Todos nós achamos perfeitamente legítimo que V. Ex.cia. Rev.ma. ou qualquer entidade discorde, em absoluto, da posição que tomámos relativamente ao caso de Goa, Damão e Diu.
Mas os imperativos morais do nosso tempo, a que não se pode responder senão em termos de liberdade e de paz, firmam-nos na certeza de que, ao expormos o nosso pensamento político usamos de um dos direitos fundamentais da pessoa humana e cumprimos um dever de cidadãos conscientes das nossas responsabilidades perante a Pátria.
E é, precisamente por isso, não libertos de um Processo, só possível por não nos ter sido reconhecido o direito de livre discussão, que me permito pôr à consideração de V. Ex.cia. Rev.ma. o pronunciar-se, perante o Tribunal, como minha testemunha.

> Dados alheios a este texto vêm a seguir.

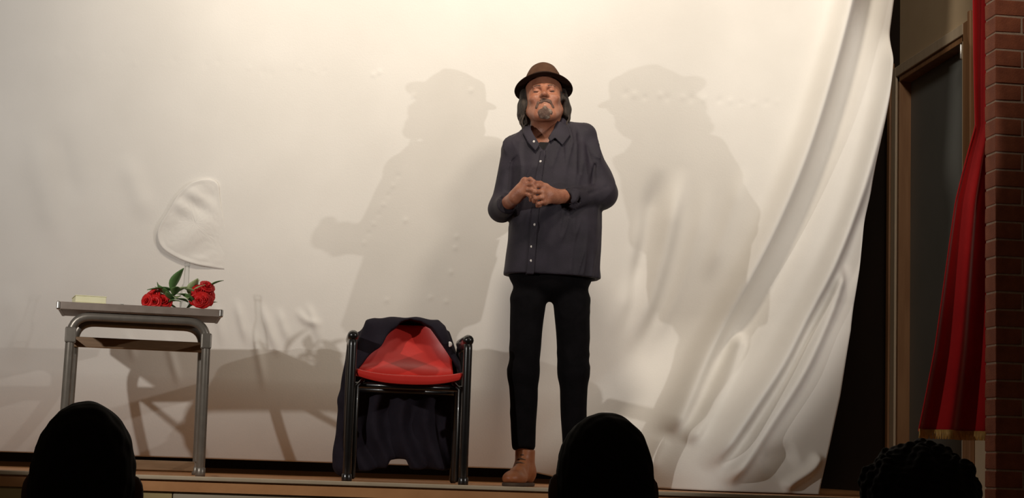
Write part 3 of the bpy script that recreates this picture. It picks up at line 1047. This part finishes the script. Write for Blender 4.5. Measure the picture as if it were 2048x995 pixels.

Sugiro como minha testemunha por ser esta tavez a única fórmula jurídica pela qual V. Ex.cia. Rev.ma. possa intervir directamente no Tribunal em defesa da Verdade.
Escuso de acrescentar que, o meu Advogado, Senhor Doutor Armando Bacelar, estará à disposição de V. Ex.cia. Rev.ma. para quaisquer informações complementares referentes ao Processo.
E sinto-me perfeitamente à vontade para me dirigir a V. Ex.cia. Rev.ma. porque o que está em causa não é o interesse individual de cada um de nós cinco mas valores inerentes à consciência moral e que, por isso mesmo, antecedem quaisquer considerações específicas de natureza política.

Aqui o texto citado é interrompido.